“We’re blessed with so much in America.” If you’ve traveled abroad, gone on a mission trip or spoken with someone who has, at some point you’ve probably said or heard that phrase. I’ve heard it, because I’ve said it as an attempt to make sense of the incredible gap in resources I witnessed between myself and others. And I was wrong to say it.
Here’s why: If our resources are a result of God’s favor, then a lot of people must not be favored by God. That’s the prosperity gospel, and it’s no gospel at all. All that we have is not a blessing and not from God if it means that what others don’t have is a curse from God. There must be other factors at work here.
Let me speak for myself for just a moment. I’m a well-educated, able-bodied, straight, white male, a married Baptist pastor from Texas. Few people experience more privilege in society than I do. But does that mean God loves me more and therefore made more born to a white middle-class family in America instead of to a poor brown family in Mexico? Yes, I’ve worked hard to be who I am today. But that work has come on top of plenty of opportunities and resources that others — who work just as hard and harder than me — don’t have. I can’t change who I am, but I can admit that much of what I have is not merely the result of God’s blessings. Rather, my “blessings” could be seen as an unfair advantage in the system.
I didn’t choose to be born into privilege, but I continue to accept the advantages nonetheless. I’m aware of some of these advantages, growing in awareness of some others, and ignorant of still others. And it’s dangerously easy for me to forget about even the privileges that I am aware of. I have a tendency to think that all people experience the world the way I do, when that couldn’t be further from the truth.
Consider the scandals at places like Nike and Apple in the last decade. Most of us in America have no idea how our products are made. We allow many of our things to be manufactured overseas where we don’t apply the same standards of safety and opportunity we apply to ourselves. This keeps costs cheap so we can buy more, but we’re not loving our neighbor as ourselves and are instead taking advantage of them to “bless” ourselves. That’s not God at work; that’s sin on our part. And if God is on a side, it’s the side of the marginalized and all others who fall on the wrong side of the system. That is the recurring message of the Bible.
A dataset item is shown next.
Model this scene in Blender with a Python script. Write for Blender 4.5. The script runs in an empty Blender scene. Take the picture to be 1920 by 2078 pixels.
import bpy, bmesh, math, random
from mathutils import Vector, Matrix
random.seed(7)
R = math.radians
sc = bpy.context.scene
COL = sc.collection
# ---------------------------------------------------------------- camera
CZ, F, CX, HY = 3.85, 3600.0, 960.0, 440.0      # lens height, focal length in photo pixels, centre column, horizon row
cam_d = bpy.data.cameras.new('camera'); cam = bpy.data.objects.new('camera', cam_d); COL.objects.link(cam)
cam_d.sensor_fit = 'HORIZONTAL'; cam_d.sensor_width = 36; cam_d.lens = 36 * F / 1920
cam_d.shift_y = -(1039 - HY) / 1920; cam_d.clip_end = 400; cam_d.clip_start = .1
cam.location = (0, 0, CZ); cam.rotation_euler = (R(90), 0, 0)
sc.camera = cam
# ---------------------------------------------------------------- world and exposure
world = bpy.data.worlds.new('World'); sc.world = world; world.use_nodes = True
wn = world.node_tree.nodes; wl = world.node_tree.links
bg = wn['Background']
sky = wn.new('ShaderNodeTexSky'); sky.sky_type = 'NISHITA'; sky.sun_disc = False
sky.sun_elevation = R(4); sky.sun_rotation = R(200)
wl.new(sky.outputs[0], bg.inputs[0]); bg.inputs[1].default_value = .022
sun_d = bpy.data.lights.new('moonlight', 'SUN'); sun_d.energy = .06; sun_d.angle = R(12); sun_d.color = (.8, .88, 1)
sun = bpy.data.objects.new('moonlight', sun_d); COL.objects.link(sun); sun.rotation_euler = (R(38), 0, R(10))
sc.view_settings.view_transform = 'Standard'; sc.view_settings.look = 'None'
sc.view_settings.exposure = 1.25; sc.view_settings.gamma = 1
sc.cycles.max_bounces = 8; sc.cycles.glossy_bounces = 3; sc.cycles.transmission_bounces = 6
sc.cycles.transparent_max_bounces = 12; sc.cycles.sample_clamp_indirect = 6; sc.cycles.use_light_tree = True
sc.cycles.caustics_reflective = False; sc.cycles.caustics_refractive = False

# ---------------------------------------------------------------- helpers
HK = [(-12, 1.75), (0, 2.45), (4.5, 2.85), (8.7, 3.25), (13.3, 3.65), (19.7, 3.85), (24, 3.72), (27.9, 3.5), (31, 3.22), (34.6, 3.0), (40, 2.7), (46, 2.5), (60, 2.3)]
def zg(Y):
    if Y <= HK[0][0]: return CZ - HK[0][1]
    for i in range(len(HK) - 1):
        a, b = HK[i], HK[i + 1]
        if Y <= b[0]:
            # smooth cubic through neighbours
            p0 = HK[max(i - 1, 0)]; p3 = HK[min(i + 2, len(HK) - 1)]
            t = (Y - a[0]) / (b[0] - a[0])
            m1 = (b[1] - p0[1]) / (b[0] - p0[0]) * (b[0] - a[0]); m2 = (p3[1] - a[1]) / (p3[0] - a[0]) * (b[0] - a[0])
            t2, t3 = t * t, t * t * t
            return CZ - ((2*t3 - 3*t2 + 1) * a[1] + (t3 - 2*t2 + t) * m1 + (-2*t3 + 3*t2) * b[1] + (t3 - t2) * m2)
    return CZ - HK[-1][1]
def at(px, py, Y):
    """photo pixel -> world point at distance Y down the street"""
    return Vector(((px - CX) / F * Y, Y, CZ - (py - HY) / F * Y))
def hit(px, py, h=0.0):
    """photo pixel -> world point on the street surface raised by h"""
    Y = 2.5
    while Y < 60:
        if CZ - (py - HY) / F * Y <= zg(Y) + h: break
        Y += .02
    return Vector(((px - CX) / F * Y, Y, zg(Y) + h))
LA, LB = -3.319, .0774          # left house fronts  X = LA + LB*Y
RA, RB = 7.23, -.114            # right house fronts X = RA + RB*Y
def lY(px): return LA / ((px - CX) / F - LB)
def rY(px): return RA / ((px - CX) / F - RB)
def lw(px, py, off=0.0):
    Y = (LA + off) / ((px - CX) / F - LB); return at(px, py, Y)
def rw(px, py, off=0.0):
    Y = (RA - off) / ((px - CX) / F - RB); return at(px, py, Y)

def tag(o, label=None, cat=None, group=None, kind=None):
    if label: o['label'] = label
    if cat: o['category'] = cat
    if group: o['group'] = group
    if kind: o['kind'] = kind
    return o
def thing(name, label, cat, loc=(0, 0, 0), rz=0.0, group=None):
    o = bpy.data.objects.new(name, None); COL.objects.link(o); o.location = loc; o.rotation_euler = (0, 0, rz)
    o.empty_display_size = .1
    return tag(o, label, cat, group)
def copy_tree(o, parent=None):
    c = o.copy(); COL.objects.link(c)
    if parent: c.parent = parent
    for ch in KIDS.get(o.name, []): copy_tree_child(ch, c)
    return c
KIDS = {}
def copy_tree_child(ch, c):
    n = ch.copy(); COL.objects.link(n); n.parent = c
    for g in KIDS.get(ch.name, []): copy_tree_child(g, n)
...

Likewise, I’m becoming more aware of the lack of privilege and outright discrimination my LGBTQ friends live with every day. In the last year, I’ve experienced some sharp criticism personally and communally, for advocating for my friends to be included in the full life of the church — a minority position among Baptist Christians in Texas. This may be the first time I have publicly held a minority position, and the experience is teaching me things that my privilege has shielded me from in the past. The pushback I have received from friends and family for my views is no comparison to the daily experiences of my LGBTQ friends. What I am experiencing is merely the unexplored borderlands of my vast privilege, and it’s leading me to be more compassionate toward all those whose lives don’t conform to the majority expectation.
What I’m learning is that when I see my privilege as a result of God’s blessing or the natural product of my hard work, then I spend all my energy anxiously fighting to protect and maintain what I have earned from God and what I have done for myself. Even though my privilege is largely out of my control, I am learning to be aware of it and to use it for the good of others and to bring as much equality to the system as I can. To do less might make me “blessed,” but it also makes me immoral.